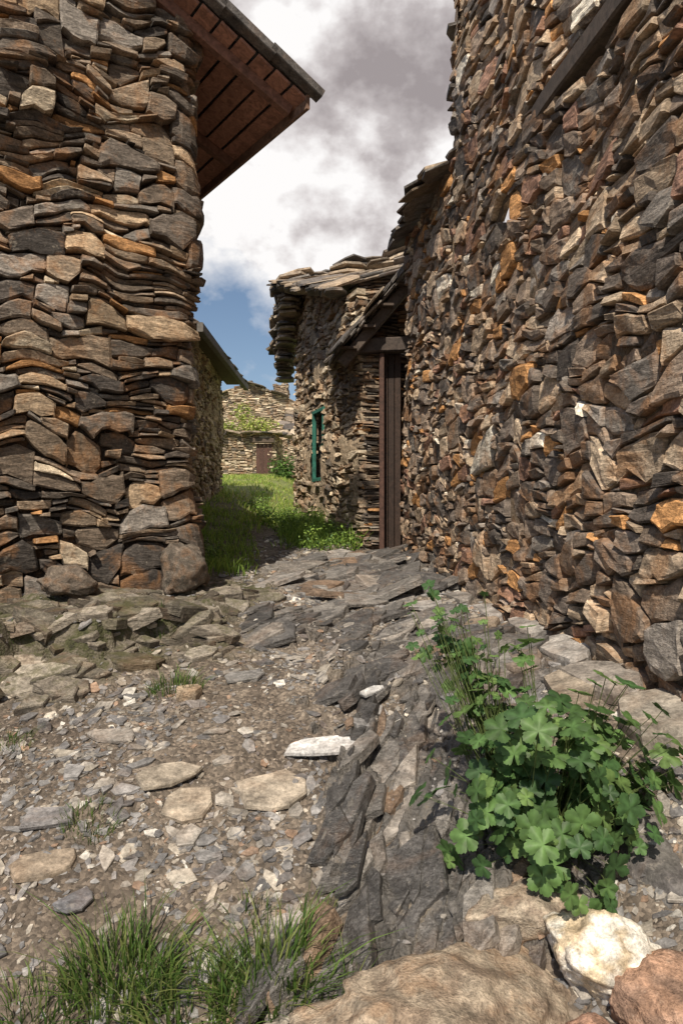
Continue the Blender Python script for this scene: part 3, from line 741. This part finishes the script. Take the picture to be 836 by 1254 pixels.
v.merge(leafcloud((-3.0,24.6,3.1),(.8,.5,.35),700,.12,GY,9))
v.merge(leafcloud((-3.6,25,3.6),(.5,.4,.5),300,.12,GY,10))
v.obj('vine',M_leaf)
# ---------------------------------------------------------------- geranium
LP=[(0,0)]
for k in range(5):
    c_=math.radians(-132+k*66)
    for da,r_ in ((-32,.60),(-30,.78),(-24,.90),(-19,.84),(-12,.97),(-5,.98),(0,1.04),(5,.98),(12,.97),(19,.84),(24,.90),(30,.78),(32,.60)):
        LP.append((c_+math.radians(da),r_*(1 if k in(1,2,3) else .9)))
def geranium():
    r=np.random.default_rng(21);lv=MB();st=MB()
    bx,by=.66,2.15;bz=float(H(bx,by))
    leaves=[]
    for i in range(360):
        a=r.uniform(0,6.283);el=math.asin(r.uniform(-.5,1.0));q=r.uniform(.55,1.05) if i<260 else r.uniform(.3,.7)
        lump=1+.22*math.sin(a*3+el*2)+.12*math.sin(a*7+1)
        p=np.array([bx+.37*math.cos(a)*math.cos(el)*q*lump+.02,by+.26*math.sin(a)*math.cos(el)*q*lump,bz+.17+.42*math.sin(el)*q*lump])
        nn=np.array([math.cos(a)*math.cos(el)*.7,math.sin(a)*math.cos(el)*.7-.3,.45+math.sin(el)*.6])+r.normal(size=3)*.3
        p[2]=max(p[2],float(H(p[0],p[1]))+.03)
        leaves.append((p,nn,r.uniform(.024,.054),(bx+r.normal()*.04,by+r.normal()*.03,bz)))
    for i in range(120):
        t=r.uniform(.0,1);p=np.array([bx-.08-.24*t+r.normal()*.06,by+.12+.12*t+r.normal()*.05,bz+.36+.34*t+r.normal()*.06])
        leaves.append((p,np.array([-.2,-.4,.8])+r.normal(size=3)*.5,r.uniform(.014,.034),(bx-.1+r.normal()*.03,by+.1,bz)))
    for p,nn,s,b0 in leaves:
        nn=nn/np.linalg.norm(nn)
        out=p-np.array(b0);out/=np.linalg.norm(out)
        t=out-nn*(out@nn);t/=max(np.linalg.norm(t),1e-5);q=np.cross(nn,t)
        cup=r.uniform(-.15,.3)
        P1=LP[1:]
        inner=[p+(t*math.cos(a)+q*math.sin(a))*rr**.3*s*.45+nn*s*(.01+.03*math.cos(a*5.45)) for a,rr in P1]
        outer=[p+(t*math.cos(a)+q*math.sin(a))*rr*s*1.03+nn*s*(cup*rr*rr*.5+.05*math.cos(a*5.45)-.22*rr*rr*max(0,math.cos(a))) for a,rr in P1]
        V=[p-nn*s*.04]+inner+outer
        n=len(P1);F=[(0,1+i,2+i) for i in range(n-1)]+[(1+i,1+n+i,2+n+i,2+i) for i in range(n-1)]
        base_=np.array([[.07,.135,.042],[.09,.165,.05],[.05,.105,.036],[.13,.21,.065]])[r.integers(4)]*r.uniform(.75,1.25)
        C=np.tile(base_,(len(V),1));C[0]*=1.4;C[1:1+n]*=1.0+.22*np.array([math.cos(a*5.45) for a,_ in P1])[:,None]
        lv.add(V,F,C)
        b0=np.array(b0);mid=(b0+p)/2+np.array([0,0,.05])+r.normal(size=3)*.02
        VV=[];FF=[]
        for k,tt in enumerate(np.linspace(0,1,6)):
            cpt=b0*(1-tt)**2+2*mid*tt*(1-tt)+(p-nn*s*.05)*tt**2
            for j in range(3):
                VV.append(cpt+.0016*np.array([math.cos(j*2.1),math.sin(j*2.1),0]))
            if k:
                for j in range(3):
                    j2=(j+1)%3;FF.append(((k-1)*3+j,(k-1)*3+j2,k*3+j2,k*3+j))
        st.add(VV,FF,(.12,.16,.055))
    e=empty('geranium_plant')
    lv.obj('leaves',M_leaf,e,smooth=True);st.obj('stems',M_leaf,e)
geranium()
# ---------------------------------------------------------------- world
wd=bpy.data.worlds.new('World');scene.world=wd;wd.use_nodes=True;nt=wd.node_tree
for n_ in list(nt.nodes): nt.nodes.remove(n_)
out=N(nt,'ShaderNodeOutputWorld')
sunv=Vector((-.22,-1,1.2)).normalized()
sky=N(nt,'ShaderNodeTexSky',sky_type='NISHITA');sky.sun_disc=False
sky.sun_elevation=math.asin(sunv.z);sky.sun_rotation=math.atan2(sunv.x,sunv.y)
bg1=N(nt,'ShaderNodeBackground');bg1.inputs[1].default_value=.10
nt.links.new(sky.outputs[0],bg1.inputs[0])
tc=N(nt,'ShaderNodeTexCoord').outputs['Generated']
def mapped(loc,sz=1.3):
    mp=N(nt,'ShaderNodeMapping');mp.inputs['Scale'].default_value=(1,1,sz);mp.inputs['Location'].default_value=loc;nt.links.new(tc,mp.inputs[0]);return mp.outputs[0]
L0=(.35,.1,.2)
cn=noise(nt,mapped(L0),4.2,9,.56,.0)
cnb=noise(nt,mapped((L0[0]-.03,L0[1]-.03,L0[2]+.065)),4.2,6,.54,.0)
sx=N(nt,'ShaderNodeSeparateXYZ');nt.links.new(tc,sx.inputs[0])
mr=N(nt,'ShaderNodeMapRange',interpolation_type='SMOOTHSTEP');nt.links.new(sx.outputs[2],mr.inputs[0])
mr.inputs[1].default_value=.28;mr.inputs[2].default_value=.41;mr.inputs[3].default_value=-.17;mr.inputs[4].default_value=.26
my=N(nt,'ShaderNodeMapRange',interpolation_type='SMOOTHSTEP');nt.links.new(sx.outputs[1],my.inputs[0])
my.inputs[1].default_value=-.5;my.inputs[2].default_value=.4;my.inputs[3].default_value=-.26;my.inputs[4].default_value=0
cov=math_(nt,'MULTIPLY_ADD',sx.outputs[0],.45,math_(nt,'ADD',cn.outputs['Fac'],mr.outputs[0]))
cov=math_(nt,'ADD',cov,my.outputs[0])
cm=ramp(nt,cov,[(.40,0),(.48,.4),(.58,1)])
sh=math_(nt,'MULTIPLY_ADD',math_(nt,'SUBTRACT',cn.outputs['Fac'],cnb.outputs['Fac']),3.8,.56)
big=noise(nt,mapped((2.3,1.1,.7)),2.4,3,.5,.0)
sh=math_(nt,'ADD',sh,math_(nt,'MULTIPLY_ADD',big.outputs['Fac'],1.2,-.60))
sh=math_(nt,'MULTIPLY_ADD',sx.outputs[0],-.9,sh)
cc=ramp(nt,sh,[(.10,(.36,.32,.325)),(.40,(.54,.495,.495)),(.62,(.78,.74,.735)),(.85,(1.0,.98,.97))])
bg2=N(nt,'ShaderNodeBackground');bg2.inputs[1].default_value=1.0;nt.links.new(cc.outputs[0],bg2.inputs[0])
ms=N(nt,'ShaderNodeMixShader');nt.links.new(cm.outputs[0],ms.inputs[0]);nt.links.new(bg1.outputs[0],ms.inputs[1]);nt.links.new(bg2.outputs[0],ms.inputs[2])
nt.links.new(ms.outputs[0],out.inputs[0])
sl=bpy.data.lights.new('sun','SUN');sl.energy=5.0;sl.angle=math.radians(1);sl.color=(1,.90,.75)
so=bpy.data.objects.new('sun',sl);scene.collection.objects.link(so);so.rotation_euler=sunv.to_track_quat('Z','Y').to_euler()
# ---------------------------------------------------------------- camera
cd=bpy.data.cameras.new('camera');cd.sensor_fit='VERTICAL';cd.sensor_height=36;cd.sensor_width=24;cd.lens=24;cd.clip_end=2000;cd.clip_start=.02
co=bpy.data.objects.new('camera',cd);scene.collection.objects.link(co);co.location=(0,0,0);co.rotation_euler=(math.radians(90),0,0)
scene.camera=co
scene.view_settings.view_transform='Standard';scene.view_settings.look='None';scene.view_settings.exposure=0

· · · · · · ·

(Aim of the exercise) Scan the listing above and identify each line holding the string "scene"; copy every such line.

(Task answer)
Continue the Blender Python script for this scene: part 3, from line 741. This part finishes the script. Take the picture to be 836 by 1254 pixels.
wd=bpy.data.worlds.new('World');scene.world=wd;wd.use_nodes=True;nt=wd.node_tree
so=bpy.data.objects.new('sun',sl);scene.collection.objects.link(so);so.rotation_euler=sunv.to_track_quat('Z','Y').to_euler()
co=bpy.data.objects.new('camera',cd);scene.collection.objects.link(co);co.location=(0,0,0);co.rotation_euler=(math.radians(90),0,0)
scene.camera=co
scene.view_settings.view_transform='Standard';scene.view_settings.look='None';scene.view_settings.exposure=0